* Requirements: For this exercise, return only the lines from the line containing "Model this scene" through the line containing "PI = math.pi", both ends included, exactly as they are.

* Stored rows:
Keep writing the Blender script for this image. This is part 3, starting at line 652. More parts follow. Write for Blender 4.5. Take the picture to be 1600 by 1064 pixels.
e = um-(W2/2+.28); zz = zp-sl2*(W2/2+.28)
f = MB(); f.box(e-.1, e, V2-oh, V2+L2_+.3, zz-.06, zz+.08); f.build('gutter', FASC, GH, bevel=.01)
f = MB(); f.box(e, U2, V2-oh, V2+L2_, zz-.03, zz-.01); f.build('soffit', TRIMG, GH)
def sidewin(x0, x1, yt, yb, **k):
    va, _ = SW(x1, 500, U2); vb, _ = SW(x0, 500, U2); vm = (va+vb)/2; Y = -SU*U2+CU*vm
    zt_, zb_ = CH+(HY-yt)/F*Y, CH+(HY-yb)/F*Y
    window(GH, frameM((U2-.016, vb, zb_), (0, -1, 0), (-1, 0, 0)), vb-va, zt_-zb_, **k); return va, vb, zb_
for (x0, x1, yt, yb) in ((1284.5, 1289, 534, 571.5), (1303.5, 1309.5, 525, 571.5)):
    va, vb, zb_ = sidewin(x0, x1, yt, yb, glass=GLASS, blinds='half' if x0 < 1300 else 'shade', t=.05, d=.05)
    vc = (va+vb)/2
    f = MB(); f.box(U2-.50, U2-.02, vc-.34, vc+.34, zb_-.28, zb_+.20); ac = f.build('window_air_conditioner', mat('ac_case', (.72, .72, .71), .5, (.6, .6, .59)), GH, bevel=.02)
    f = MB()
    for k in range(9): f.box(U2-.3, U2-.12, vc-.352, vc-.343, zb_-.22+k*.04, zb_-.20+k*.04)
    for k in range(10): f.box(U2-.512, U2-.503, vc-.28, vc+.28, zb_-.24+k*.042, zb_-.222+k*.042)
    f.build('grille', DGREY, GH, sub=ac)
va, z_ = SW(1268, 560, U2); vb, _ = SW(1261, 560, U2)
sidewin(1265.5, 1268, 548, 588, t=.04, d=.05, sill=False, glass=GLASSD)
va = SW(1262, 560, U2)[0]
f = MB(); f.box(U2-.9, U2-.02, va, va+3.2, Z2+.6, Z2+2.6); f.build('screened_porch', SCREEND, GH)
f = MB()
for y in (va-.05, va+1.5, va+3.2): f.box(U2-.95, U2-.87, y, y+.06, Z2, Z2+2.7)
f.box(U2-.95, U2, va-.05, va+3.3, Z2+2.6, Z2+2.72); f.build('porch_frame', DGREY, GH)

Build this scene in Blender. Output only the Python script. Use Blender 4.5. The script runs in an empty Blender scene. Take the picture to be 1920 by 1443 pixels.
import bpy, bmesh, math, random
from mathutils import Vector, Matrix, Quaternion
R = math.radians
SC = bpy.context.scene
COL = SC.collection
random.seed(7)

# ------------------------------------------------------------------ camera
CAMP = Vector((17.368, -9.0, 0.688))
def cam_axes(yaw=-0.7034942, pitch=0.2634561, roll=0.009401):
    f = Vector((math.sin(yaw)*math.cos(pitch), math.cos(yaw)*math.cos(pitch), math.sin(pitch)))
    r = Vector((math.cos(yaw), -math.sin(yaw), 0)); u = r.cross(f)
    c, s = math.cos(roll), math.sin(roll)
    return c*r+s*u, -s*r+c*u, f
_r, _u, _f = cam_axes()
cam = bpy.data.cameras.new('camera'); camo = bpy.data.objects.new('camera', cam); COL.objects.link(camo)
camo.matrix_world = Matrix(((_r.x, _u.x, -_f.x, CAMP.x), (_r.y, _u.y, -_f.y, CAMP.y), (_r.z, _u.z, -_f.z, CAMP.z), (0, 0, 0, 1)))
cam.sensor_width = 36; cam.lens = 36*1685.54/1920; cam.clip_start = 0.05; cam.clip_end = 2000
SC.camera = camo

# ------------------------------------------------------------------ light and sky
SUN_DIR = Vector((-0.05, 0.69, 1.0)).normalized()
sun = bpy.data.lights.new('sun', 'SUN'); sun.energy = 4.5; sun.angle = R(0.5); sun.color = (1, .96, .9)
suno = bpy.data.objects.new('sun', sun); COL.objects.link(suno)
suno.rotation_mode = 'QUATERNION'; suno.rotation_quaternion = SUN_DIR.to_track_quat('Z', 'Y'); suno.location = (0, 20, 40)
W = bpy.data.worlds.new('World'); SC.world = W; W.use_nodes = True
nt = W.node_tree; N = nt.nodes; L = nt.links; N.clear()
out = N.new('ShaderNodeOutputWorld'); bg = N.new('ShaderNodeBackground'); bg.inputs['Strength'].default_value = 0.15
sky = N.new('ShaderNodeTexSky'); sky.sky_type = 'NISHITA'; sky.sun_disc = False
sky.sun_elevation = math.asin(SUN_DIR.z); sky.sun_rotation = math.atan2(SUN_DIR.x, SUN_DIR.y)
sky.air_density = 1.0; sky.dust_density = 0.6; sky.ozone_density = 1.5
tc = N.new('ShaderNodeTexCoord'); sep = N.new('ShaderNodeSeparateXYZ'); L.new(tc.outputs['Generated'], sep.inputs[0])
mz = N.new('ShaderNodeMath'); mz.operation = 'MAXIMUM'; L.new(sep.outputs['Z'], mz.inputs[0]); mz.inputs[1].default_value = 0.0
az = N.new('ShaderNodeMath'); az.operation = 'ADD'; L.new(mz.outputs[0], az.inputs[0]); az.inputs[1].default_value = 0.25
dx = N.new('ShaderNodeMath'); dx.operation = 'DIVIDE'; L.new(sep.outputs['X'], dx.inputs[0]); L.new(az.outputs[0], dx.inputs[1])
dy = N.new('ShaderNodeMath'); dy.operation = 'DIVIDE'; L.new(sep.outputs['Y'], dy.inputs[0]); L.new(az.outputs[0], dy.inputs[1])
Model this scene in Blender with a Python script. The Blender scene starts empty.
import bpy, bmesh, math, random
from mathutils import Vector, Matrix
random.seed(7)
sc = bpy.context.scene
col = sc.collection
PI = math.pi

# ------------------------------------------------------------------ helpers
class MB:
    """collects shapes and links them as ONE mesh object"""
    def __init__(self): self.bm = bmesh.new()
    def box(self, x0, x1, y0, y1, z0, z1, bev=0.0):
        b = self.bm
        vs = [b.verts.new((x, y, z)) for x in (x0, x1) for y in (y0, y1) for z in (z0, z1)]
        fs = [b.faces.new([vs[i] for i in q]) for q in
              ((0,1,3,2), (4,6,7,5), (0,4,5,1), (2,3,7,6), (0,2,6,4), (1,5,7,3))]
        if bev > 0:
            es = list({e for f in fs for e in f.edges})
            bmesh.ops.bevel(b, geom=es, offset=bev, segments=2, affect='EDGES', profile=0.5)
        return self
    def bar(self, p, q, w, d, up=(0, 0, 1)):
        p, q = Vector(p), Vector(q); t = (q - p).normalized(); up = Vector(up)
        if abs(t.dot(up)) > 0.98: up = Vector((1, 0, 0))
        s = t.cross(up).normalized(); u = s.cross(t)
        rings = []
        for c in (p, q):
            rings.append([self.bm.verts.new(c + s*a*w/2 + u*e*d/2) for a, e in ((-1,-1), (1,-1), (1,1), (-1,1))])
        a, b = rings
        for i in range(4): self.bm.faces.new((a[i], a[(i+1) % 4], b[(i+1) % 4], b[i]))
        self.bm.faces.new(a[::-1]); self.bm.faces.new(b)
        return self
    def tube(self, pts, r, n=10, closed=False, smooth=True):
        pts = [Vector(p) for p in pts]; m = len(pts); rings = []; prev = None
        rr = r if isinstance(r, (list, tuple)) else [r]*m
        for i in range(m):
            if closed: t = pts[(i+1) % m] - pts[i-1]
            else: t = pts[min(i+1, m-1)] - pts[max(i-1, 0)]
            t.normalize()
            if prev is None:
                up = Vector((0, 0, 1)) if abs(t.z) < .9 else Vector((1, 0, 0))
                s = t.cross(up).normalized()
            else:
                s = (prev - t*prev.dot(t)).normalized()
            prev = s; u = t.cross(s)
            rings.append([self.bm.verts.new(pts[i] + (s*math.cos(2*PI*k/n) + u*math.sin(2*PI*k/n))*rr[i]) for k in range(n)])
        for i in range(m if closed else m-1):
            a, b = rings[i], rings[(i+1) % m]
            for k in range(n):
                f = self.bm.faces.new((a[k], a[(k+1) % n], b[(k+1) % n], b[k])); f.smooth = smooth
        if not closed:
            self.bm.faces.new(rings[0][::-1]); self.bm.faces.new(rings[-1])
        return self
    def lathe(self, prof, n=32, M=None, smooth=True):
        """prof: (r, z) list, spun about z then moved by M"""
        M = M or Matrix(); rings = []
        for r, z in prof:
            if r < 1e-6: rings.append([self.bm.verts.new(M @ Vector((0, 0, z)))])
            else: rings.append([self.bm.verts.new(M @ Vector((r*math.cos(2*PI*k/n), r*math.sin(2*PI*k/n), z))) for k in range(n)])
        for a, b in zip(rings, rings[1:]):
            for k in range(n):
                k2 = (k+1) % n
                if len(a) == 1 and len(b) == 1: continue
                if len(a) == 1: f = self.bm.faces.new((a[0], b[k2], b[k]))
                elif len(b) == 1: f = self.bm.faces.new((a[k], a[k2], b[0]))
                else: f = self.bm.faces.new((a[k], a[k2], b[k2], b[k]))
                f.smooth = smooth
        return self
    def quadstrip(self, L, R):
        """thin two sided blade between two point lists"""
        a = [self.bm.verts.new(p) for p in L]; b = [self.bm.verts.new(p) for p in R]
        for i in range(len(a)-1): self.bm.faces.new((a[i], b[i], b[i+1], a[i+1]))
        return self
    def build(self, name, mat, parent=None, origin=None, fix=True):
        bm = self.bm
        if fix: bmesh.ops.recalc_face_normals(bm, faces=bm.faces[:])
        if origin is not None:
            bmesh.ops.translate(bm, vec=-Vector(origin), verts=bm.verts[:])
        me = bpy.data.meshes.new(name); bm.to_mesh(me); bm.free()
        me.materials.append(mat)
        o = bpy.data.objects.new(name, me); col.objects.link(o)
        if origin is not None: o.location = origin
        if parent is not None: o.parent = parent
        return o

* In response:
Model this scene in Blender with a Python script. The Blender scene starts empty.
import bpy, bmesh, math, random
from mathutils import Vector, Matrix
random.seed(7)
sc = bpy.context.scene
col = sc.collection
PI = math.pi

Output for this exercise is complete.